9.3 If any provision of this Agreement is held by a court of competent jurisdiction to be contrary to law, the remaining provisions of the Agreement shall remain in full force and effect. Sections 1.5, 2 (with respect to Fees accrued prior to termination), 3, 4, 5, 6, 7, and 8 will survive termination or expiration of the Agreement for any reason.

9.4 Customer may not remove or export from the United States or allow the export or re-export of the Services, or any direct product thereof, including technical data, or allow access or use by persons restricted by the U.S. Government, in violation of any restrictions, laws, or regulations of the United States or any other applicable country.

9.5 Blueshift and Customer are not partners or in a joint venture; neither party has the right to bind the other party and neither party is the agent, representative or employee of the other party. Nothing in this Agreement will be construed to create any relationship between them other than an independent contractor relationship.
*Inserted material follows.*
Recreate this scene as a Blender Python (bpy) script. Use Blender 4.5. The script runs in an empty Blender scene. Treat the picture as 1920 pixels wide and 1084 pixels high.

9.6 All notices and other legal communications permitted or required to be given under this Agreement shall be deemed to have been duly given if such notice of communication is in writing and sent by personal delivery or by reputable overnight courier (such as Federal Express), postage or costs of delivery prepaid (“Notice Delivery”), to the parties at addresses specified in the latest Order Confirmation between the parties or to such other address as either party gives the other party via Notice Delivery of changed address.

9.7 This Agreement is the complete statement of the entire agreement between the parties, and this Agreement supersedes all prior proposals, understandings and arrangements, oral or written, between the parties relating to the subject matter of this Agreement.